* WRITTEN TASK *
Transcribe exactly the span of lines that begins the records and ends with the line holding "random.seed(7)", both boundary lines included.

--- START MATERIAL TO PROCESS ---

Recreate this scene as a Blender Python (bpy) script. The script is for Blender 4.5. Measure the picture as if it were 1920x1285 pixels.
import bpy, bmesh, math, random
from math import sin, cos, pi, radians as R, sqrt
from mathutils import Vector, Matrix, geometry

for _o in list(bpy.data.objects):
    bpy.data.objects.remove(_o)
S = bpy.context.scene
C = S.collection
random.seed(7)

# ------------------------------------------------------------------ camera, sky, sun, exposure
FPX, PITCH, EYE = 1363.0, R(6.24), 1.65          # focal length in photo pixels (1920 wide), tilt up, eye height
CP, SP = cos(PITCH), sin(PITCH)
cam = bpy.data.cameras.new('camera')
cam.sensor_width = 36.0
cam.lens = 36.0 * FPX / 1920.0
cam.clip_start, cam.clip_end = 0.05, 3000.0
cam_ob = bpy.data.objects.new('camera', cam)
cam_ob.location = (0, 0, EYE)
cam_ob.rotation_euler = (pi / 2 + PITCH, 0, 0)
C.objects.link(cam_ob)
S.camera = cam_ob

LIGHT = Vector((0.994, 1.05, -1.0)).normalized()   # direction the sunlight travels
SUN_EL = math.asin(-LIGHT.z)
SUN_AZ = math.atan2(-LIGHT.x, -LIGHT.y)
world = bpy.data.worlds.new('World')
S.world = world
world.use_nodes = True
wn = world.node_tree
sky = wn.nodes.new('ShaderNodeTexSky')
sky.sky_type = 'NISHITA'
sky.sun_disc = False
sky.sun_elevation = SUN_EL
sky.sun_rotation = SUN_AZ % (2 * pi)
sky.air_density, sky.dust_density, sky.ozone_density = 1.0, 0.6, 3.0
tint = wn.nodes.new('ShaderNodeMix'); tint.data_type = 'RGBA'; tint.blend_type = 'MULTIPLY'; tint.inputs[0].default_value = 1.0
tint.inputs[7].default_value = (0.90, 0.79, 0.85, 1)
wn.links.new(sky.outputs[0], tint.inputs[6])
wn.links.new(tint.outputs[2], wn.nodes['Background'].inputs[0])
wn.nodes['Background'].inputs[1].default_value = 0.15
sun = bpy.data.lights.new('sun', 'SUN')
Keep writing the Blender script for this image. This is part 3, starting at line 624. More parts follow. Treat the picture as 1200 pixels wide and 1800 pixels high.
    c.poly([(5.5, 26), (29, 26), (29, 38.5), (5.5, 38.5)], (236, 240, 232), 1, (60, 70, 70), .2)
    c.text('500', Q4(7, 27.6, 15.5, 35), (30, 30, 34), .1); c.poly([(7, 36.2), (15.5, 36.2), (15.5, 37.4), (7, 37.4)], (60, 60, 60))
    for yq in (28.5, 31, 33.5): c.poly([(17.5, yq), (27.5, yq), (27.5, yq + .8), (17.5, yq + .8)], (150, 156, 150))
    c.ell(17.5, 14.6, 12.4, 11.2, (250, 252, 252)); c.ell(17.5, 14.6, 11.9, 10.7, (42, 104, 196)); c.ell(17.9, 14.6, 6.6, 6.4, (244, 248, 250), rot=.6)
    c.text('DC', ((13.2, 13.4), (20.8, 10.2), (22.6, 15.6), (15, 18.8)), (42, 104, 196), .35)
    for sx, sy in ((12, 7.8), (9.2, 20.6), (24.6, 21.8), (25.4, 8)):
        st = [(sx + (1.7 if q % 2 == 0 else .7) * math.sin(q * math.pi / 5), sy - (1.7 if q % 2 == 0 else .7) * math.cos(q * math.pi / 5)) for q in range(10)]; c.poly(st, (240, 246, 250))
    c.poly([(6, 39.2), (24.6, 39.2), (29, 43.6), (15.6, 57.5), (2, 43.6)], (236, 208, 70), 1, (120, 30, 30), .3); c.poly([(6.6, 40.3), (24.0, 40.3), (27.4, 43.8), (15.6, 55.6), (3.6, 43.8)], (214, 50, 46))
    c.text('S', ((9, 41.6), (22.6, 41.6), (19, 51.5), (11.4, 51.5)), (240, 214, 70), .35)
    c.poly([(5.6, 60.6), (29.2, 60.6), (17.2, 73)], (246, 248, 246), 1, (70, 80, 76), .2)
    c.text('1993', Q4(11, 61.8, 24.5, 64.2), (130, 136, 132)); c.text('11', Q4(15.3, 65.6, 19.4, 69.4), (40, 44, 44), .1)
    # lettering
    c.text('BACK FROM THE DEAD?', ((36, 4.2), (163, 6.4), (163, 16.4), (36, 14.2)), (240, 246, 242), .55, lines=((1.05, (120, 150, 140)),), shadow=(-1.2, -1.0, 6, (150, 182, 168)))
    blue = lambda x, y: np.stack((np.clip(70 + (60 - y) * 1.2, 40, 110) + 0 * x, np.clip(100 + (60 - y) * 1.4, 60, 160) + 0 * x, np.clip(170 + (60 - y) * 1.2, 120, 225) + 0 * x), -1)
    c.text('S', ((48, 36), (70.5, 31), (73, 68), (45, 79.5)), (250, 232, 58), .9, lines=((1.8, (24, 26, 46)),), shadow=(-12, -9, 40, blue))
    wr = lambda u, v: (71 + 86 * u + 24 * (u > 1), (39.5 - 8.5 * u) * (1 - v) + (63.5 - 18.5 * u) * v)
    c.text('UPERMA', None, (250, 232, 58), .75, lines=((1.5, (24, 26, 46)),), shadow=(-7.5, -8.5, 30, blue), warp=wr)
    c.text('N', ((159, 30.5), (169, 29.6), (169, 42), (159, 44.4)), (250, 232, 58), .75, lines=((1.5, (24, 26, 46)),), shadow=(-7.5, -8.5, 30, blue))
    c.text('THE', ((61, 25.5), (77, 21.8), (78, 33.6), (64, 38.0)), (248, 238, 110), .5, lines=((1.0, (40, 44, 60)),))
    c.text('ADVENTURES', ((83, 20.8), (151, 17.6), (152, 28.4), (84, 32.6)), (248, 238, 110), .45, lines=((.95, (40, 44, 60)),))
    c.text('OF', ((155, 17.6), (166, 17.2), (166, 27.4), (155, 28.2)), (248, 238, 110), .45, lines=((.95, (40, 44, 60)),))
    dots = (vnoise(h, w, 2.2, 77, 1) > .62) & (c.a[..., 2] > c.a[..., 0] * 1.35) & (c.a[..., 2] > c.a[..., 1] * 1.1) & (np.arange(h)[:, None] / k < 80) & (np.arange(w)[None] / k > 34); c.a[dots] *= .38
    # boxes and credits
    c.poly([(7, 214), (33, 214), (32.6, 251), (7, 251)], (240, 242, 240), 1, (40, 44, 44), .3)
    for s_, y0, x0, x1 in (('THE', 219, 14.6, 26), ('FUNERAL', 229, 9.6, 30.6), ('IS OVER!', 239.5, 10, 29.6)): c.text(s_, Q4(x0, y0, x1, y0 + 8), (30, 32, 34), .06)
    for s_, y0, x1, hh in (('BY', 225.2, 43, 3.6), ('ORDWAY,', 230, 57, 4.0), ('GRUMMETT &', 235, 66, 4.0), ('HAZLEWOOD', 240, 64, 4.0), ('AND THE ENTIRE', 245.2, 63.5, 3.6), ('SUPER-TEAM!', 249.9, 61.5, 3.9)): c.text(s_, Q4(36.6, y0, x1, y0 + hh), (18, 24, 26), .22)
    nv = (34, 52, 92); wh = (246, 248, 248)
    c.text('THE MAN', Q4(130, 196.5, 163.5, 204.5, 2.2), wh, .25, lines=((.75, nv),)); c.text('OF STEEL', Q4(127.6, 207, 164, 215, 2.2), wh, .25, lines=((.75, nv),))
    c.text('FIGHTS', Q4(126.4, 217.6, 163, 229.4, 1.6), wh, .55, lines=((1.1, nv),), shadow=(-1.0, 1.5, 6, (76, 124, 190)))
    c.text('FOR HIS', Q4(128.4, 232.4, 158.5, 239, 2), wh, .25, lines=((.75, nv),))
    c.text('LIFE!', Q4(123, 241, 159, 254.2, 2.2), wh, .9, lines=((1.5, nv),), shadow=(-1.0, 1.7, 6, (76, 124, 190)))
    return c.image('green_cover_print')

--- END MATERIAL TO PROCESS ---

* WRITTEN SOLUTION *
Recreate this scene as a Blender Python (bpy) script. The script is for Blender 4.5. Measure the picture as if it were 1920x1285 pixels.
import bpy, bmesh, math, random
from math import sin, cos, pi, radians as R, sqrt
from mathutils import Vector, Matrix, geometry

for _o in list(bpy.data.objects):
    bpy.data.objects.remove(_o)
S = bpy.context.scene
C = S.collection
random.seed(7)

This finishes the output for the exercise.